How should one judge Solzhenitsyn – one of the most striking public figures of our time? In his public capacity, he felt bound to step forward as the conscience of his people, saying: “My views developed in the course of time. But I have always believed in what I did and never acted against it.” Yet above all, he saw himself as a writer – a Russian writer. For most of us, Russian literature is like a triangle around Pushkin, Dostoevsky and Chekhov – with Tolstoy standing apart in his own class. Solzhenitsyn, on the strength of August 1914 alone, competes in the Tolstoy lane. I rank him with his fellow Nobelists from eastern Europe, Boris Pasternak and Czeslaw Milosz – all three are both writers and moralists.
Solzhenitsyn first came to attention in the Soviet Union, and around the world, with One Day in the Life of Ivan Denisovich. It is a short work, avoiding anything akin to sensationalism. The circumstances of its publication are relevant both to its contents and, even more, to the political circumstances. Like much else in history, it was a matter of luck – the editor of the cultural journal Novy Mir had bypassed the censors and given the manuscript directly to Krushchev, who then thoughtlessly authorised publication.
His luck was not to hold. The printing was stopped almost immediately and both his plays and the novel, The First Circle, were seized in 1965, together with most of his papers. He later wrote: “During these months it seemed to me that I had committed an unpardonable mistake by revealing my work prematurely and that because of this I should not be able to carry it to a conclusion.”
Ivan Denisovich was followed by the kind of public drama which attended his whole career as a writer – especially his masterpieces, The Gulag Archipelago and The First Circle.

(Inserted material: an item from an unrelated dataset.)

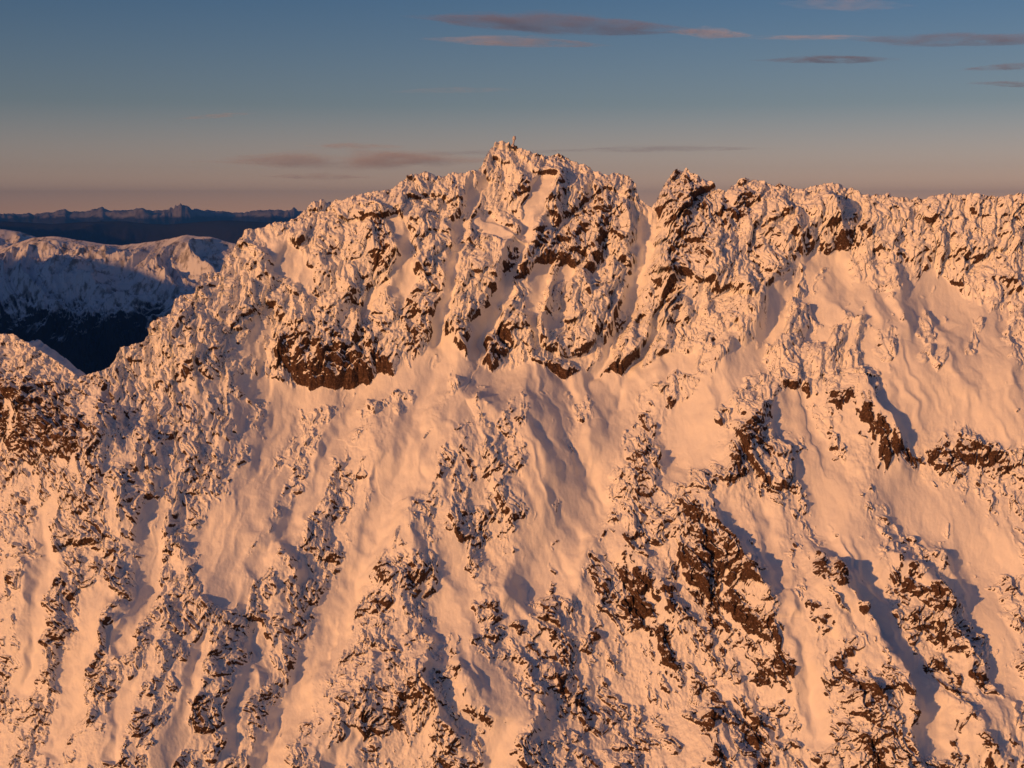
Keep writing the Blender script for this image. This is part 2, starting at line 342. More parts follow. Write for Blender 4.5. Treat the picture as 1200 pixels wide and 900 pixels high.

The day after his arrest, as he was being deported, a confidential order went out to all libraries to burn the few remaining editions of his works and to destroy completely all copies of Novy Mir that contained his stories. But as Galina Vishnevskaya (the wife of Mstislav Rostropovich, in whose dacha Solzhenitsyn lived from 1968 while writing much of The Gulag Archipelago) was to put it in her autobiography: “The Soviet government had let the genie out of the bottle and, however hard they tried later, they couldn’t put it back in.”